== Aim ==
Quote every line below exactly and skip any picture.

== Records for this exercise ==
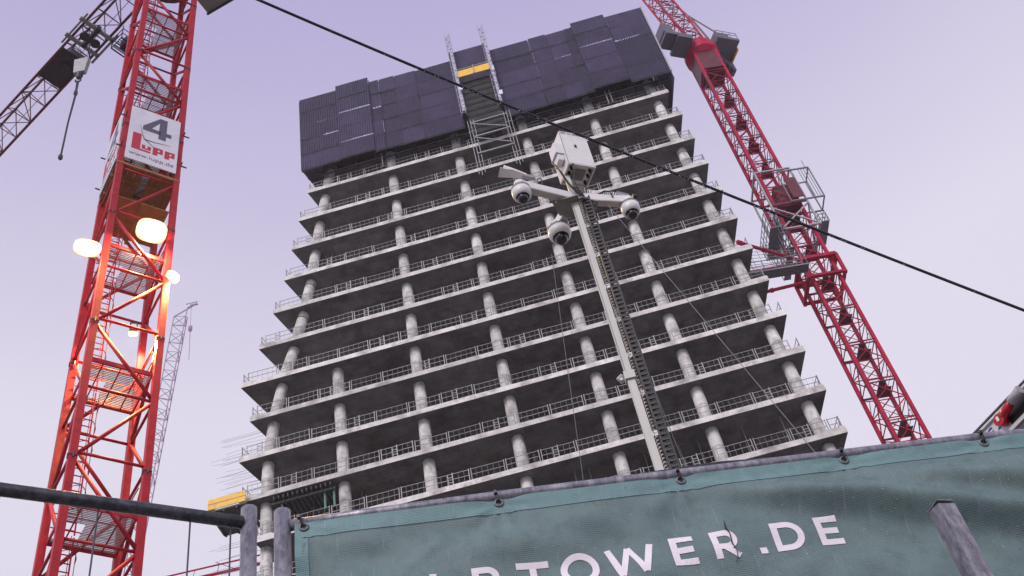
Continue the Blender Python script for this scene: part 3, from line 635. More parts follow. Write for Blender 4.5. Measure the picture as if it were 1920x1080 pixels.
# ------------------------------------------------------------------ the luffing crane behind the right edge of the tower
C2 = (25.619, 70.099); A2 = 0.086; W2 = 1.15
lc = thing('luffing_crane', 'tall crimson luffing crane tied to the right side of the tower', 'crane', (C2[0], C2[1], 0), A2)
S2 = 4.05
l2 = MB(); l2.box(-.13, .13, -.13, .13, 0, S2 - .02); l2 = l2.mesh('mast_leg', M['crimson'])
b = MB()
for i in range(4):
    a = corner(i, W2); c = corner(i + 1, W2)
    for z0, z1 in ((0.05, S2 / 2), (S2 / 2, S2 - .05)):
        aa, cc = (a, c) if z0 < 1 else (c, a)
        b.tube([(*aa, z0), (*cc, z1)], .05, 6)
    b.tube([(*a, 0.05), (*c, 0.05)], .05, 6); b.tube([(*a, S2 / 2), (*c, S2 / 2)], .045, 6)
    m_ = ((a[0] + c[0]) / 2, (a[1] + c[1]) / 2); b.tube([(*m_, S2 * .25), (*a, S2 / 2)], .03, 5); b.tube([(*m_, S2 * .75), (*a, S2 / 2)], .03, 5)
lac2 = b.mesh('lacing', M['crimson'])
b = MB(); b.box(-.1, 1.0, -.1, .95, 0, .05); b.box(-.1, .4, -.8, -.1, 0, .05); b.bar((-1.1, -.9, .02), (1.1, -.9, .02), .08); b.bar((-1.1, .95, .02), (1.1, .95, .02), .08)
for z in (.5, 1.0): b.bar((1.0, -.9, z), (1.0, .95, z), .03)
b.bar((1, -.9, 0), (1, -.9, 1), .03)
pl2 = b.mesh('rest_platform', M['dark_red'])
b = MB()
for x in (-.2, .2): b.bar((x, 0, 0), (x, 0, S2), .04)
for i in range(13): b.bar((-.2, 0, .15 + .3 * i), (.2, 0, .15 + .3 * i), .03)
for i in range(4):
    b.tube([(-.36 * math.cos(t), -.6 * math.sin(t), .5 + i) for t in [math.pi * j / 6 for j in range(7)]], .02, 4)
ld2 = b.mesh('ladder', M['dark_red'])
z = 50.66 - 12 * S2
while z < -2: z += S2
zb = z - S2
z = zb
while z < 101:
    s = part('mast_section', lc, (0, 0, z))
    for i in range(4): link('mast_leg', l2, s, (*corner(i, W2), 0))
    link('lacing', lac2, s); link('rest_platform', pl2, s, (0, 0, S2 * .99)); link('ladder', ld2, s, (-.5, .3, 0))
    z += S2
ZTOP = z
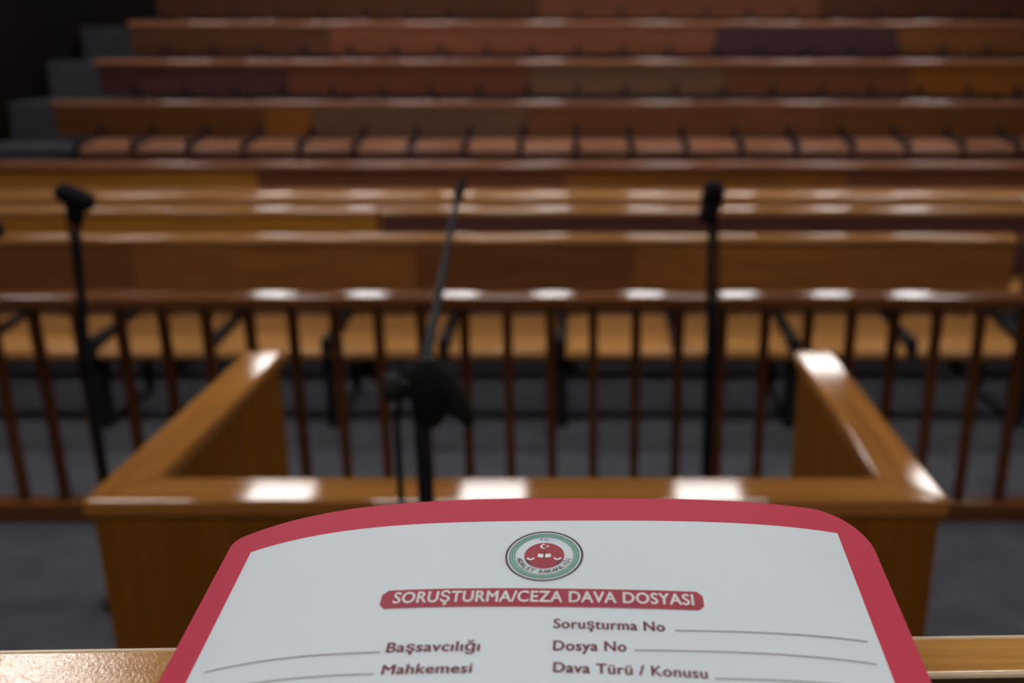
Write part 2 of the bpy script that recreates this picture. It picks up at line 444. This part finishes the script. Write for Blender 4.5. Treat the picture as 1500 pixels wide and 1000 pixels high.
s2 = straight_stand(-1.605, 2.9, 'black microphone stand left of the dock, its microphone tipped sideways', 1.36, 0.045)
h = obj('microphone', lathe_bm(capsule(0.06, 0.031), (0.05, 0, 1.405), axis=(0.9, 0, -0.38)), M['foam'], s2, smooth=True)
obj('clip', lathe_bm([(-0.05, 0.013), (-0.02, 0.024), (0.02, 0.026), (0.05, 0.02)], (0.045, 0, 1.365)), M['rubber'], s2, smooth=True)
obj('cable', tube_bm([(0.03, -0.02, 1.39), (0.028, -0.022, 1.2), (0.016, -0.022, 0.9), (0.01, -0.02, 0.5), (0.02, -0.02, 0.08), (0.05, -0.03, 0.04)], 0.005, 8), M['rubber'], s2, smooth=True)

s3 = straight_stand(0.393, 2.9, 'black microphone stand behind the dock on the right, with upright foam windscreen', 1.33, -0.012)
obj('microphone', lathe_bm(capsule(0.045, 0.034), (-0.012, 0, 1.405), axis=(0.10, -0.5, 0.95)), M['foam'], s3, smooth=True)
obj('clip', lathe_bm([(-0.035, 0.012), (-0.02, 0.028), (0.02, 0.032), (0.04, 0.024)], (-0.022, 0, 1.36), axis=(0.35, 0, 0.95)), M['rubber'], s3, smooth=True)
obj('cable', tube_bm([(0.0, -0.02, 1.35), (0.012, -0.024, 1.2), (0.014, -0.022, 0.9), (0.012, -0.02, 0.5), (0.02, -0.02, 0.08), (0.05, -0.03, 0.04)], 0.005, 8), M['rubber'], s3, smooth=True)

s4 = straight_stand(-2.2, 2.9, 'black microphone at the left picture edge, its stand cut off', 1.24, 0.03)
obj('boom', tube_bm([(0.0, 0, 1.225), (0.03, 0, 1.25), (0.20, 0, 1.285), (0.31, 0, 1.305)], [0.012, 0.012, 0.009, 0.009]), M['metal'], s4, smooth=True)
obj('microphone', lathe_bm(capsule(0.10, 0.030), (0.33, 0, 1.31), axis=(0.97, 0, -0.12)), M['foam'], s4, smooth=True)

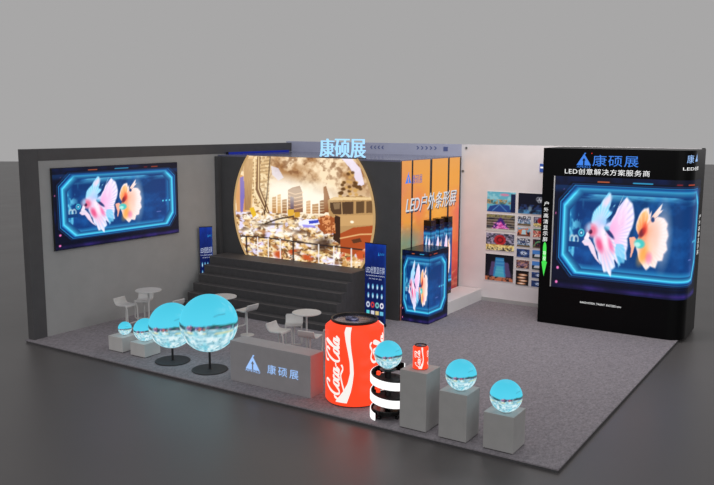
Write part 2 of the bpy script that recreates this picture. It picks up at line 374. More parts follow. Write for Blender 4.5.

== Finished answer ==
Continue the Blender Python script for this scene: part 3, from line 635. More parts follow. Write for Blender 4.5. Measure the picture as if it were 1920x1080 pixels.
# ------------------------------------------------------------------ the luffing crane behind the right edge of the tower
C2 = (25.619, 70.099); A2 = 0.086; W2 = 1.15
lc = thing('luffing_crane', 'tall crimson luffing crane tied to the right side of the tower', 'crane', (C2[0], C2[1], 0), A2)
S2 = 4.05
l2 = MB(); l2.box(-.13, .13, -.13, .13, 0, S2 - .02); l2 = l2.mesh('mast_leg', M['crimson'])
b = MB()
for i in range(4):
    a = corner(i, W2); c = corner(i + 1, W2)
    for z0, z1 in ((0.05, S2 / 2), (S2 / 2, S2 - .05)):
        aa, cc = (a, c) if z0 < 1 else (c, a)
        b.tube([(*aa, z0), (*cc, z1)], .05, 6)
    b.tube([(*a, 0.05), (*c, 0.05)], .05, 6); b.tube([(*a, S2 / 2), (*c, S2 / 2)], .045, 6)
    m_ = ((a[0] + c[0]) / 2, (a[1] + c[1]) / 2); b.tube([(*m_, S2 * .25), (*a, S2 / 2)], .03, 5); b.tube([(*m_, S2 * .75), (*a, S2 / 2)], .03, 5)
lac2 = b.mesh('lacing', M['crimson'])
b = MB(); b.box(-.1, 1.0, -.1, .95, 0, .05); b.box(-.1, .4, -.8, -.1, 0, .05); b.bar((-1.1, -.9, .02), (1.1, -.9, .02), .08); b.bar((-1.1, .95, .02), (1.1, .95, .02), .08)
for z in (.5, 1.0): b.bar((1.0, -.9, z), (1.0, .95, z), .03)
b.bar((1, -.9, 0), (1, -.9, 1), .03)
pl2 = b.mesh('rest_platform', M['dark_red'])
b = MB()
for x in (-.2, .2): b.bar((x, 0, 0), (x, 0, S2), .04)
for i in range(13): b.bar((-.2, 0, .15 + .3 * i), (.2, 0, .15 + .3 * i), .03)
for i in range(4):
    b.tube([(-.36 * math.cos(t), -.6 * math.sin(t), .5 + i) for t in [math.pi * j / 6 for j in range(7)]], .02, 4)
ld2 = b.mesh('ladder', M['dark_red'])
z = 50.66 - 12 * S2
while z < -2: z += S2
zb = z - S2
z = zb
while z < 101:
    s = part('mast_section', lc, (0, 0, z))
    for i in range(4): link('mast_leg', l2, s, (*corner(i, W2), 0))
    link('lacing', lac2, s); link('rest_platform', pl2, s, (0, 0, S2 * .99)); link('ladder', ld2, s, (-.5, .3, 0))
    z += S2
ZTOP = z
Write part 2 of the bpy script that recreates this picture. It picks up at line 444. This part finishes the script. Write for Blender 4.5. Treat the picture as 1500 pixels wide and 1000 pixels high.
s2 = straight_stand(-1.605, 2.9, 'black microphone stand left of the dock, its microphone tipped sideways', 1.36, 0.045)
h = obj('microphone', lathe_bm(capsule(0.06, 0.031), (0.05, 0, 1.405), axis=(0.9, 0, -0.38)), M['foam'], s2, smooth=True)
obj('clip', lathe_bm([(-0.05, 0.013), (-0.02, 0.024), (0.02, 0.026), (0.05, 0.02)], (0.045, 0, 1.365)), M['rubber'], s2, smooth=True)
obj('cable', tube_bm([(0.03, -0.02, 1.39), (0.028, -0.022, 1.2), (0.016, -0.022, 0.9), (0.01, -0.02, 0.5), (0.02, -0.02, 0.08), (0.05, -0.03, 0.04)], 0.005, 8), M['rubber'], s2, smooth=True)

s3 = straight_stand(0.393, 2.9, 'black microphone stand behind the dock on the right, with upright foam windscreen', 1.33, -0.012)
obj('microphone', lathe_bm(capsule(0.045, 0.034), (-0.012, 0, 1.405), axis=(0.10, -0.5, 0.95)), M['foam'], s3, smooth=True)
obj('clip', lathe_bm([(-0.035, 0.012), (-0.02, 0.028), (0.02, 0.032), (0.04, 0.024)], (-0.022, 0, 1.36), axis=(0.35, 0, 0.95)), M['rubber'], s3, smooth=True)
obj('cable', tube_bm([(0.0, -0.02, 1.35), (0.012, -0.024, 1.2), (0.014, -0.022, 0.9), (0.012, -0.02, 0.5), (0.02, -0.02, 0.08), (0.05, -0.03, 0.04)], 0.005, 8), M['rubber'], s3, smooth=True)

s4 = straight_stand(-2.2, 2.9, 'black microphone at the left picture edge, its stand cut off', 1.24, 0.03)
obj('boom', tube_bm([(0.0, 0, 1.225), (0.03, 0, 1.25), (0.20, 0, 1.285), (0.31, 0, 1.305)], [0.012, 0.012, 0.009, 0.009]), M['metal'], s4, smooth=True)
obj('microphone', lathe_bm(capsule(0.10, 0.030), (0.33, 0, 1.31), axis=(0.97, 0, -0.12)), M['foam'], s4, smooth=True)

Write part 2 of the bpy script that recreates this picture. It picks up at line 374. More parts follow. Write for Blender 4.5.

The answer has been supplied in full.